If I argue that the State only has an indirect role in achieving competitiveness, it is hard to argue that the EU level will help. Maltese industry will have to adopt EU standards. Norway has had to adopt more than 3,000 EU standards with no representation to influence the development of those standards. So defensively yes membership will be positive.
Proactively, while I do not see Europe forming the genuine and fully effective single market equivalent to the US, it is about the formation of a market between the level of national market and global market. The EU is not an extension of the home market for non-mainland members, but for Malta, as for Scotland, it is an extended market to which we have access without customs and border controls
Beyond this, the EU is now a truly merging economy. There is some way to go, but Malta will be impacted by the performance of the EU economy, and I suggest that can only be done from within.

What impact does globalisation have on small States?
If you are competitive and relevant, it is extremely positive. Smaller nations will suffer badly if they don’t rise to the challenge. The smaller States do have advantages, and they need to identify these and act on them.You cannot escape the global economy, so you have to thrive in it.

What advice should be given to small entrepreneurs in the light of globalisation and possible EU membership?
My advice would be to seek out markets you know and understand, be inquisitive as to how those markets are going to develop. Keep close to them personally. Get involved so you can influence how those markets evolve. Keep developing and changing yourself and invest in constantly updating your products and services. Never copy others, make them copy you, and move sufficiently fast so that when others think they are copying you they find you have moved on.
Find the place that provides the best and most supportive environment from which you can do all this. Employ the best people and challenge them in both what you do and how you do it. Select your customers with care and then never make them want to go elsewhere.
I would argue that this is what is required to succeed; the fact that this is now on a global context simply means you do not have any falsely sustained local niches.

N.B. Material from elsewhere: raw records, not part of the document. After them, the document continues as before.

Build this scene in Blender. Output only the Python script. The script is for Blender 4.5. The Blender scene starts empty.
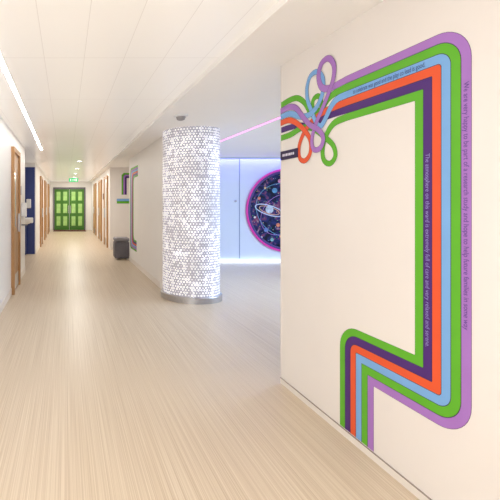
import bpy, bmesh, math, random
from mathutils import Vector, Matrix
random.seed(4)
S=bpy.context.scene
COL=S.collection
S.view_settings.view_transform='Standard'
S.view_settings.look='None'
S.view_settings.exposure=0.32

# ---------------------------------------------------------------- materials
def mat(name,color,rough=0.6,metal=0.0,emit=0.0,emitcol=None,noise=0.0,nscale=20,spec=0.5):
    m=bpy.data.materials.new(name); m.use_nodes=True
    nt=m.node_tree; b=nt.nodes['Principled BSDF']
    b.inputs['Roughness'].default_value=rough; b.inputs['Metallic'].default_value=metal
    b.inputs['Specular IOR Level'].default_value=spec
    c=(color[0],color[1],color[2],1)
    if noise>0:
        tc=nt.nodes.new('ShaderNodeTexCoord'); n=nt.nodes.new('ShaderNodeTexNoise')
        n.inputs['Scale'].default_value=nscale; n.inputs['Detail'].default_value=4
        r=nt.nodes.new('ShaderNodeValToRGB')
        r.color_ramp.elements[0].position=0.3; r.color_ramp.elements[1].position=0.7
        r.color_ramp.elements[0].color=tuple(x*(1-noise) for x in color)+(1,)
        r.color_ramp.elements[1].color=tuple(min(1,x*(1+noise)) for x in color)+(1,)
        nt.links.new(tc.outputs['Object'],n.inputs['Vector']); nt.links.new(n.outputs['Fac'],r.inputs['Fac'])
        nt.links.new(r.outputs['Color'],b.inputs['Base Color'])
    else: b.inputs['Base Color'].default_value=c
    if emit>0:
        e=emitcol or color
        b.inputs['Emission Color'].default_value=(e[0],e[1],e[2],1); b.inputs['Emission Strength'].default_value=emit
    return m

def N(nt,t,**kw):
    n=nt.nodes.new(t)
    for k,v in kw.items(): setattr(n,k,v)
    return n
def M(nt,op,a,b=None,c=None):
    n=nt.nodes.new('ShaderNodeMath'); n.operation=op
    for i,x in enumerate((a,b,c)):
        if x is None: continue
        if isinstance(x,(int,float)): n.inputs[i].default_value=x
        else: nt.links.new(x,n.inputs[i])
    return n.outputs[0]

WALL=mat('wall_paint',(0.84,0.80,0.77),0.55,noise=0.01,nscale=3)
WALLW=mat('white_paint',(0.91,0.895,0.875),0.5,noise=0.01,nscale=3)
COOL=mat('cool_white_panel',(0.72,0.80,0.94),0.3,noise=0.01,nscale=2)
PLASTER=mat('ceiling_plaster',(0.92,0.895,0.865),0.6,emit=.05,noise=0.01,nscale=2)  # faint emission brightens the plaster in place of bounced light
SKIRT=mat('skirting_vinyl',(0.84,0.79,0.74),0.4,noise=0.01)
DARKLINE=mat('shade_line',(0.30,0.25,0.22),0.5)  # dark strip painted in for the shadow line on top of the skirting
BLUE=mat('navy_blue_panel',(0.02,0.04,0.20),0.35,noise=0.08,nscale=4)
STEEL=mat('brushed_steel',(0.55,0.55,0.57),0.28,metal=1.0,noise=0.06,nscale=40)
WHITEP=mat('white_plastic',(0.85,0.85,0.86),0.3,noise=0.01)
GREY=mat('grey_upholstery',(0.15,0.14,0.16),0.8,noise=0.15,nscale=60)
GREYL=mat('light_grey_upholstery',(0.28,0.27,0.29),0.8,noise=0.1,nscale=60)
PLATE=mat('charcoal_plate',(0.05,0.035,0.09),0.6,noise=0.05,spec=.2)

def wood(name,c1,c2):
    m=bpy.data.materials.new(name); m.use_nodes=True; nt=m.node_tree; b=nt.nodes['Principled BSDF']
    tc=N(nt,'ShaderNodeTexCoord'); mp=N(nt,'ShaderNodeMapping'); mp.inputs['Scale'].default_value=(30,30,2)
    n=N(nt,'ShaderNodeTexNoise'); n.inputs['Scale'].default_value=1; n.inputs['Detail'].default_value=5
    r=N(nt,'ShaderNodeValToRGB'); r.color_ramp.elements[0].position=.3; r.color_ramp.elements[1].position=.7
    r.color_ramp.elements[0].color=c1+(1,); r.color_ramp.elements[1].color=c2+(1,)
    nt.links.new(tc.outputs['Object'],mp.inputs[0]); nt.links.new(mp.outputs[0],n.inputs['Vector'])
    nt.links.new(n.outputs['Fac'],r.inputs['Fac']); nt.links.new(r.outputs['Color'],b.inputs['Base Color'])
    b.inputs['Roughness'].default_value=.4
    return m
WOOD=wood('oak_veneer',(0.36,0.18,0.07),(0.52,0.29,0.12))
WOODL=wood('pale_oak_veneer',(0.50,0.31,0.14),(0.64,0.43,0.23))

def floor_mat():
    m=bpy.data.materials.new('streaked_floor_vinyl'); m.use_nodes=True; nt=m.node_tree; b=nt.nodes['Principled BSDF']
    tc=N(nt,'ShaderNodeTexCoord')
    def streak(sx,sy,detail):
        mp=N(nt,'ShaderNodeMapping'); mp.inputs['Scale'].default_value=(sx,sy,1)
        n=N(nt,'ShaderNodeTexNoise'); n.inputs['Scale'].default_value=1; n.inputs['Detail'].default_value=detail
        nt.links.new(tc.outputs['Object'],mp.inputs[0]); nt.links.new(mp.outputs[0],n.inputs['Vector'])
        return n.outputs['Fac']
    a=streak(230,0.45,2); c=streak(460,1.2,2)
    f=M(nt,'ADD',M(nt,'MULTIPLY',a,0.55),M(nt,'MULTIPLY',c,0.45))
    r=N(nt,'ShaderNodeValToRGB')
    r.color_ramp.elements[0].position=.34; r.color_ramp.elements[1].position=.66
    r.color_ramp.elements[0].color=(0.48,0.375,0.265,1); r.color_ramp.elements[1].color=(0.70,0.605,0.48,1)
    e=r.color_ramp.elements.new(.5); e.color=(0.60,0.495,0.37,1)
    nt.links.new(f,r.inputs['Fac']); nt.links.new(r.outputs['Color'],b.inputs['Base Color'])
    b.inputs['Roughness'].default_value=.36; b.inputs['Specular IOR Level'].default_value=.38
    return m
FLOOR=floor_mat()

def ceil_mat():
    m=bpy.data.materials.new('ceiling_metal_tile'); m.use_nodes=True; nt=m.node_tree; b=nt.nodes['Principled BSDF']
    tc=N(nt,'ShaderNodeTexCoord'); sp=N(nt,'ShaderNodeSeparateXYZ'); nt.links.new(tc.outputs['Object'],sp.inputs[0])
    fx=M(nt,'FRACT',M(nt,'DIVIDE',M(nt,'ADD',sp.outputs[0],20.04),0.3))
    fy=M(nt,'FRACT',M(nt,'DIVIDE',M(nt,'ADD',sp.outputs[1],20.0),1.2))
    lx=M(nt,'LESS_THAN',fx,0.014); ly=M(nt,'LESS_THAN',fy,0.005)
    l=M(nt,'MAXIMUM',lx,ly)
    mx=N(nt,'ShaderNodeMix',data_type='RGBA')
    mx.inputs['A'].default_value=(0.92,0.90,0.87,1); mx.inputs['B'].default_value=(0.76,0.73,0.70,1)
    nt.links.new(l,mx.inputs['Factor']); nt.links.new(mx.outputs['Result'],b.inputs['Base Color'])
    b.inputs['Roughness'].default_value=.24
    b.inputs['Emission Color'].default_value=(1,.97,.93,1); b.inputs['Emission Strength'].default_value=.13  # tiles are no lamp: warm glow stands in for light bounced off the floor
    return m
CEIL=ceil_mat()

def column_mat():
    m=bpy.data.materials.new('perforated_glowing_cladding'); m.use_nodes=True; nt=m.node_tree; b=nt.nodes['Principled BSDF']
    uv=N(nt,'ShaderNodeUVMap'); uv.uv_map='UVMap'; sp=N(nt,'ShaderNodeSeparateXYZ'); nt.links.new(uv.outputs[0],sp.inputs[0])
    p=0.04189
    U=M(nt,'DIVIDE',sp.outputs[0],p); V=M(nt,'DIVIDE',sp.outputs[1],p*1.732)
    def d(off):
        a=M(nt,'SUBTRACT',M(nt,'FRACT',M(nt,'ADD',U,off)),.5)
        c=M(nt,'MULTIPLY',M(nt,'SUBTRACT',M(nt,'FRACT',M(nt,'ADD',V,off)),.5),1.732)
        return M(nt,'SQRT',M(nt,'ADD',M(nt,'MULTIPLY',a,a),M(nt,'MULTIPLY',c,c)))
    dm=M(nt,'MINIMUM',d(0.0),d(0.5))
    n=N(nt,'ShaderNodeTexNoise'); n.inputs['Scale'].default_value=2.6; n.inputs['Detail'].default_value=3
    nt.links.new(uv.outputs[0],n.inputs['Vector'])
    wn=N(nt,'ShaderNodeTexNoise'); wn.inputs['Scale'].default_value=17; wn.inputs['Detail'].default_value=1
    nt.links.new(uv.outputs[0],wn.inputs['Vector'])
    mr=N(nt,'ShaderNodeMapRange'); mr.inputs[1].default_value=.32; mr.inputs[2].default_value=.66; mr.inputs[3].default_value=.12; mr.inputs[4].default_value=.42
    nt.links.new(wn.outputs['Fac'],mr.inputs[0])
    dot=M(nt,'LESS_THAN',dm,mr.outputs[0])
    glow=N(nt,'ShaderNodeMapRange'); glow.inputs[1].default_value=.35; glow.inputs[2].default_value=.62
    glow.inputs[3].default_value=.2; glow.inputs[4].default_value=.9
    nt.links.new(n.outputs['Fac'],glow.inputs[0])
    mx=N(nt,'ShaderNodeMix',data_type='RGBA')
    mx.inputs['A'].default_value=(0.60,0.585,0.67,1); mx.inputs['B'].default_value=(0.9,0.9,0.92,1)
    nt.links.new(dot,mx.inputs['Factor']); nt.links.new(mx.outputs['Result'],b.inputs['Base Color'])
    b.inputs['Emission Color'].default_value=(0.94,0.94,1,1)
    nt.links.new(M(nt,'MULTIPLY',dot,glow.outputs[0]),b.inputs['Emission Strength'])
    b.inputs['Roughness'].default_value=.35
    return m

# ---------------------------------------------------------------- helpers
def tag(o,label=None,cat=None,kind=None,group=None):
    if label:o['label']=label
    if cat:o['category']=cat
    if kind:o['kind']=kind
    if group:o['group']=group
    return o
def setpar(o,p):
    if p is not None:
        o.parent=p; o.matrix_parent_inverse=Matrix.Translation(p.location).inverted()
def finish(me,name,loc,m,parent,smooth=False):
    o=bpy.data.objects.new(name,me); o.location=loc
    if m is not None:
        for mm in (m if isinstance(m,(list,tuple)) else [m]): me.materials.append(mm)
    if smooth:
        for p in me.polygons:p.use_smooth=True
    COL.objects.link(o); setpar(o,parent); return o
def box(name,a,b,m,parent=None,bevel=0.0,seg=2):
    a=Vector(a);b=Vector(b);c=(a+b)/2;d=(b-a)
    bm=bmesh.new(); bmesh.ops.create_cube(bm,size=1)
    for v in bm.verts: v.co=Vector((v.co.x*d.x,v.co.y*d.y,v.co.z*d.z))
    if bevel>0: bmesh.ops.bevel(bm,geom=bm.edges[:],offset=bevel,segments=seg,affect='EDGES',profile=.5)
    me=bpy.data.meshes.new(name); bm.to_mesh(me); bm.free()
    return finish(me,name,c,m,parent)
def multibox(name,boxes,m,parent=None,bevel=0):
    c=(Vector(boxes[0][0])+Vector(boxes[0][1]))/2
    bm=bmesh.new()
    for a,b in boxes:
        a=Vector(a);b=Vector(b);cc=(a+b)/2-c;d=b-a
        r=bmesh.ops.create_cube(bm,size=1)
        for v in r['verts']: v.co=Vector((v.co.x*d.x,v.co.y*d.y,v.co.z*d.z))+cc
    if bevel>0: bmesh.ops.bevel(bm,geom=bm.edges[:],offset=bevel,segments=2,affect='EDGES',profile=.5)
    me=bpy.data.meshes.new(name); bm.to_mesh(me); bm.free()
    return finish(me,name,c,m,parent)
def lathe(name,prof,center,m,parent=None,seg=64,axis='Z',uv=False,smooth=True):
    """prof: list of (r,h)"""
    bm=bmesh.new(); rings=[]
    for r,h in prof:
        ring=[]
        for i in range(seg):
            t=2*math.pi*i/seg
            if axis=='Z': co=(r*math.cos(t),r*math.sin(t),h)
            elif axis=='Y': co=(r*math.cos(t),h,r*math.sin(t))
            else: co=(h,r*math.cos(t),r*math.sin(t))
            ring.append(bm.verts.new(co))
        rings.append(ring)
    L=bm.loops.layers.uv.new('UVMap') if uv else None
    for k in range(len(rings)-1):
        for i in range(seg):
            j=(i+1)%seg
            f=bm.faces.new((rings[k][i],rings[k][j],rings[k+1][j],rings[k+1][i]))
            if uv:
                R=prof[k][0]; w=2*math.pi*R/seg
                for l,(uu,vv) in zip(f.loops,((i*w,prof[k][1]),((i+1)*w,prof[k][1]),((i+1)*w,prof[k+1][1]),(i*w,prof[k+1][1]))):
                    l[L].uv=(uu,vv)
    if prof[0][0]>1e-5: bm.faces.new(rings[0][::-1])
    if prof[-1][0]>1e-5: bm.faces.new(rings[-1])
    bmesh.ops.recalc_face_normals(bm,faces=bm.faces[:])
    me=bpy.data.meshes.new(name); bm.to_mesh(me); bm.free()
    o=finish(me,name,center,m,parent)
    if smooth:
        for p in me.polygons:
            if len(p.vertices)<=4:p.use_smooth=True
        me.set_sharp_from_angle(angle=math.radians(40))
    return o
def empty(name,loc):
    o=bpy.data.objects.new(name,None); o.empty_display_size=.1; o.location=loc; COL.objects.link(o); return o

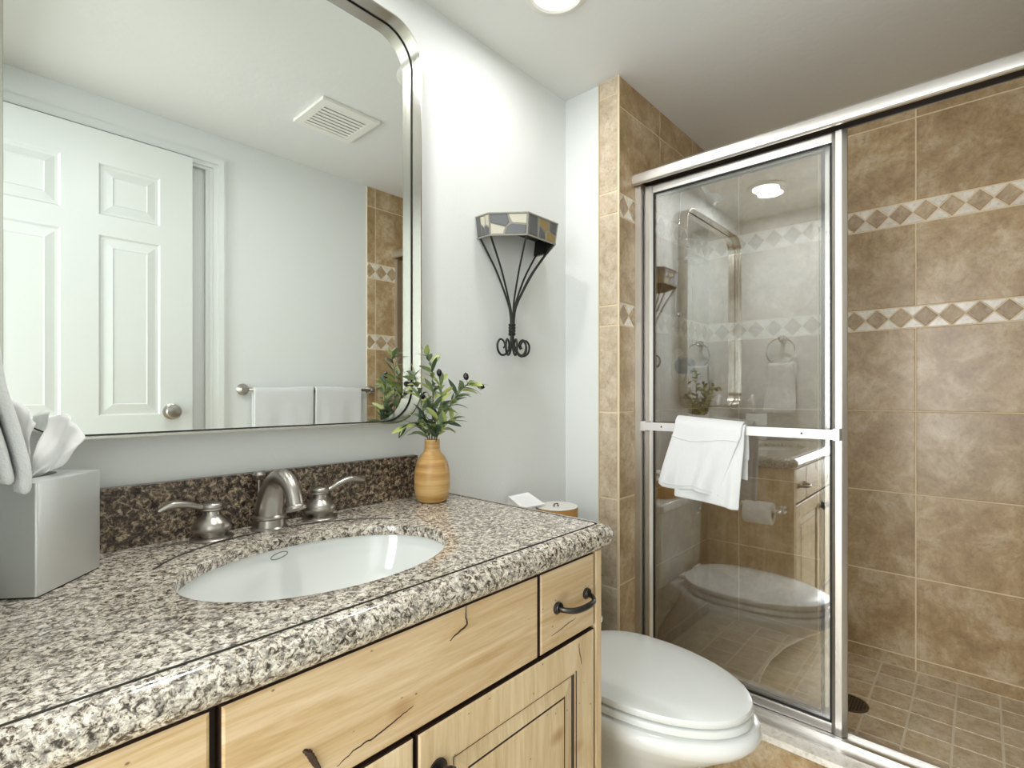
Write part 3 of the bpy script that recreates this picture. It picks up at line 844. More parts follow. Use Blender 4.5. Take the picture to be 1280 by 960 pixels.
# ------------------------------------------------------------------ vase with olive sprays
VX, VY = 0.822, -0.100
bm = bmesh.new()
vp = [(0.0, 0.0), (0.030, 0.0), (0.0365, 0.003), (0.0415, 0.014), (0.0445, 0.034), (0.0450, 0.056), (0.0435, 0.078), (0.039, 0.098), (0.031, 0.113), (0.0225, 0.123), (0.0195, 0.130), (0.0190, 0.150), (0.0195, 0.155), (0.0165, 0.155), (0.0155, 0.13), (0.028, 0.10), (0.03, 0.03), (0.0, 0.02)]
lathe(bm, vp, (VX, VY, TZ + 0.0003), 40)
vase = autosmooth(link('bud_vase', bm, 'bamboo'), 60)
tag(vase, 'small banded wood-tone bottle vase at the right end of the backsplash', 'vase')

def leaf(bm, base, direction, length, width, droop, mi, roll=0.0):
    d = Vector(direction).normalized(); side = d.cross(Vector((0, 0, 1)))
    if side.length < 0.1: side = Vector((1, 0, 0))
    side.normalize(); up = side.cross(d).normalized()
    side = (side * math.cos(roll) + up * math.sin(roll)).normalized(); up = side.cross(d).normalized()
    n = 7; rows = []
    for i in range(n + 1):
        t = i / n
        wd = width * 0.5 * (math.sin(PI * min(t * 0.93 + 0.05, 1)) ** 0.8) * (1 - 0.15 * t)
        c = Vector(base) + d * (length * t) - Vector((0, 0, 1)) * droop * length * t * t + up * (0.02 * length * math.sin(PI * t))
        rows.append([c - side * wd + up * wd * 0.3, c, c + side * wd + up * wd * 0.3])
    v = [[bm.verts.new(p) for p in r] for r in rows]
    for i in range(n):
        for j in range(2):
            f = bm.faces.new((v[i][j], v[i][j + 1], v[i + 1][j + 1], v[i + 1][j])); f.material_index = mi; f.smooth = True

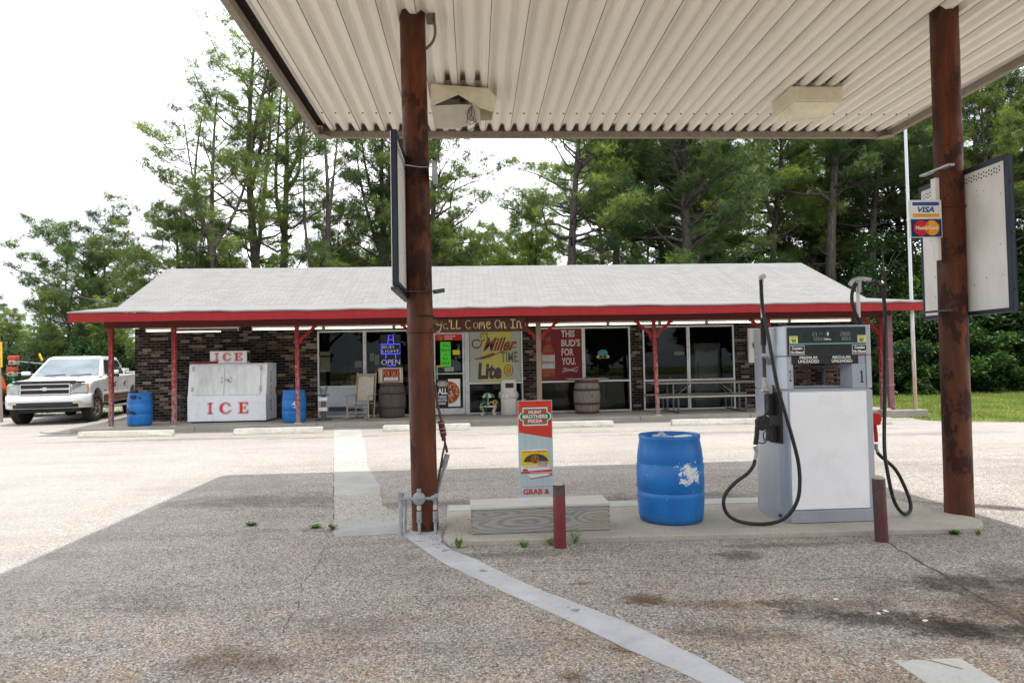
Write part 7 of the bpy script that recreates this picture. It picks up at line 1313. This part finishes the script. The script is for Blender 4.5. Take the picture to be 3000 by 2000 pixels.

Should undergraduates be given a dose of hands-on entrepreneurship as part of their academic education?
Simply yes. Preferably from the age of five. I have been involved in the founding of two University Schools of Entrepreneurship, and both are excellent. However they are full of students who want to run their own businesses but don’t know what that business will do. This shows a marked lack of understanding of what entrepreneurship is about. Everyone would like the freedom of owning and running their own business, but that is not the issue.
People start their own entrepreneurial business not because they want to work for themselves, but because they know of a hole in the market, have identified an unmet need or opportunity, which they feel obliged to go and fill. Money and risk are not the drivers; it is a determination to fill this gap. The total lack of understanding that this is what commerce is about is certainly one reason why, to my mind, the UK trails so in productivity and international competitiveness.
The education system has a role in educating the young that commerce is not about jobs and wages, but about challenge and achievement in meeting needs, and leading a life that is the more fulfilling for it.